Formerly known as The Old Hen and Mom and Dotter.

Before the Ace of Cakes There Was Dixie… and Her Daughter

I owe you an apology. I have been a bad blogger. My new gig has been taking up much of my time but I haven’t forgotten you. I’ll be whipping up some new recipes for you soon. I am working on one today, in fact, but it’s not ready to share yet. You might want to find a snack while you wait.

In the meantime, I hope you enjoy this story from my past.

Once upon a time there was a little girl who didn’t like to eat quiche. Oh wait, I already told you that story, didn’t I? You want new material? Oh, okay…. um…. let’s see… did I tell you about the time I ran into a mailbox when I was learning to drive. No? You’re not interested? Fine… um… I’m sure I can find something to share with you from this crispy old photo album here… No, that won’t do. That accidental mullet  that made me cry and is far too embarrassing.


Oh! Here we go. How about a story about what it’s like to grow up with a mom who is a professional cake decorator? I know, it probably sounds like no big deal to you but this was back in the seventies and eighties  before Duff from the Ace of Cakes was even born. There was a cute, short little lady making the cakes of people’s dreams before fondant was popular and icing was made of 10 parts lard and 1 part powdered sugar. That lady happened to be my mom.

She worked at Scandia Bakery and Lefse Factory in Stanwood, Washington. Before the Food Network, you just made the newspaper and local news and that she did. I cannot even begin to tell you how many bowls of lard icing I’ve stirred. I’ve had too many nightmares about frosting to count and my father had a wallet that had a fold-out picture holder that dropped to the ground when he opened it with pictures of my mom’s cakes. Yes, I am still recovering. Thank you for asking.

I shall now share with you my very first cakes – the cakes I shed tears over. These are the cakes for which I won money, hard rock record albums (before I even knew what hard rock was) and ribbons. I spent hours trying to make them look like my supermom’s cakes. Now I must warn you before you move on that you have not accidentally happened upon the Cake Wrecks blog. What? You’ve never been? You must. You must go now. No wait. Finish laughing at this and then go. No. Don’t laugh. I will hurt all over again if you do.

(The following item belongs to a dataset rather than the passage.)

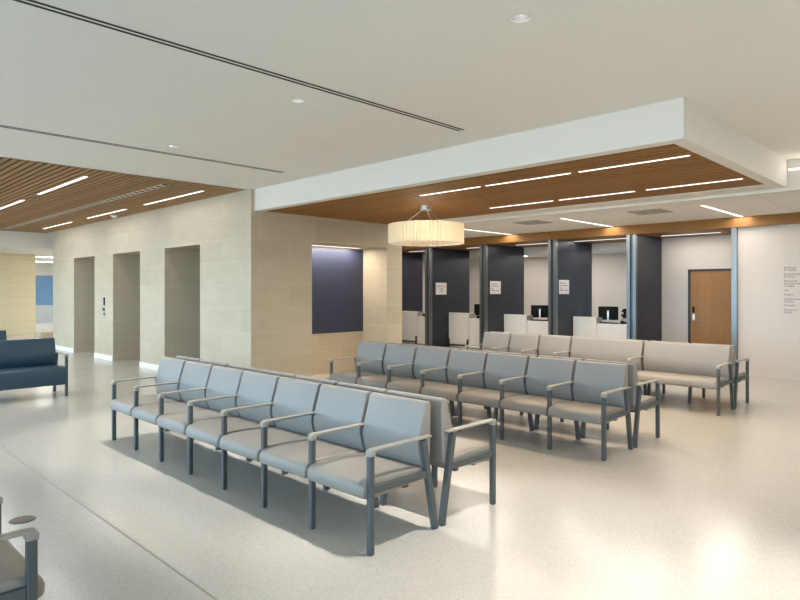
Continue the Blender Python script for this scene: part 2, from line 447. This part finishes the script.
# ------------------------------------------------------------------ seating
def bench(name, label, cat, mods, loc, rz, group=None, vin='vinyl', seatm='vinyl_seat', seat_bot=.335, bmod=None, arms=None):
    """a beam seat; local x runs front to back, local y along the row; frames at module ends"""
    Ltot = sum(mods); t = empty(name, label, cat, loc, rz, group)
    ox, oy = -.33, -Ltot/2
    ys = [0]
    for m_ in mods: ys.append(ys[-1]+m_)
    armset = arms if arms is not None else range(len(ys))
    def mk(key, build, mat):
        bm = bmesh.new(); build(bm); me = mesh_of(bm, key, mat); shift_mesh(me, ox, 0, 0); return me
    fl = mk('front_leg', lambda b: (box(b, .005, .044, -.0195, .0195, .008, .632, .004, 1), box(b, .008, .041, -.016, .016, 0, .01)), 'frame')
    def rl_(b):
        bar(b, (.507, 0, .636), (.630, 0, .006), .039, .040); box(b, .604, .65, -.02, .02, 0, .008)
    rl = mk('rear_leg', rl_, 'frame')
    def arm_(b):
        prof = [(.0, .615), (.0, .642), (.010, .656), (.03, .662), (.575, .661), (.582, .653), (.575, .645), (.060, .645), (.049, .636), (.049, .615)]
        prism(b, prof, -.0245, .0245, .006, 2)
    am = mk('armrest', arm_, 'arm')
    sr = mk('side_rail', lambda b: box(b, .045, .555, -.014, .014, .375, .425, .003, 1), 'frame')
    for k in armset:
        y = ys[k]+oy
        obj('leg', fl, 'frame', t, (0, y, 0)); obj('leg', rl, 'frame', t, (0, y, 0))
        obj('armrest', am, 'arm', t, (0, y, 0)); obj('side_rail', sr, 'frame', t, (0, y, 0))
    for k in range(len(ys)):
        if k not in armset:      # mid support below a long cushion
            obj('leg', mk('mid_leg', lambda b: box(b, .45, .495, -.0225, .0225, 0, .36, .003, 1), 'frame'), 'frame', t, (0, ys[k]+oy, 0))
    cache = {}
    for i, w in enumerate(mods):
        if w not in cache:
            h = w/2-.0115
            def seat_(b, h=h, w=w):
                sb = seat_bot
                prof = [(-.03, sb+.02), (-.034, .40), (-.022, .438), (.01, .456), (.09, .466), (.25, .464), (.53, .446), (.53, sb+.03), (.06, sb)]
                prism(b, prof, -h, h, .016, 3)
            def back_(b, h=h):
                h -= .005; prof = [(.538, .41), (.498, .50), (.476, .585), (.489, .67), (.550, .872), (.563, .884), (.600, .884), (.610, .872), (.605, .60), (.595, .43)]
                prism(b, prof, -h, h, .019, 3)
            cache[w] = (mk('seat', seat_, seatm), mk('backrest', back_, vin))
        ym = (ys[i]+ys[i+1])/2+oy
        obj('seat', cache[w][0], seatm, t, (0, ym, 0)); obj('backrest', cache[w][1], vin, t, (0, ym, 0))
    bmr = bmesh.new()
    for d in (.17, .38): box(bmr, d+ox, d+.04+ox, oy+.05, oy+Ltot-.05, .325, .355)
    obj('cross_beam', bmr, 'frame', t)
    return t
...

Do you remember Precious Moments figurines? Yeah, I still have some in my attic. Anyhooo… How about that? Grand champion winner! Yeah, pretty sure that ribbon must have belonged to the cake on the left side of the ribbons. How nice of my parents to take the picture this way to make me always think I won. I’m not even going to try to comment on her race. I’m just plain not sure.



Those tears I mentioned? This is the photo for me to remember them by. The cake, in case you can’t tell from this awesome 126 film  that was developed about 15 years after the picture was taken, is of a red-haired country girl fishing on the world’s largest stump or at the world’s smallest pond. Not sure which. The tears? Oh yeah, those were because her huge head kept falling off. In case you were wondering, toothpicks will not hold your head on. ‘Nuf said.

Okay, now for my final picture.


Evidently, I liked big stumps. I don’t know why. Easy to see why the grand prize ribbon is way at the other end of the table. They didn’t want to give me false hope. Poor little bunny. Good news is that his head stayed put and it appears they showed me a merciful second place.

Thank you for humoring me by making it to the end of this blog post. You’re so gracious. You should consider being a judge for cake shows.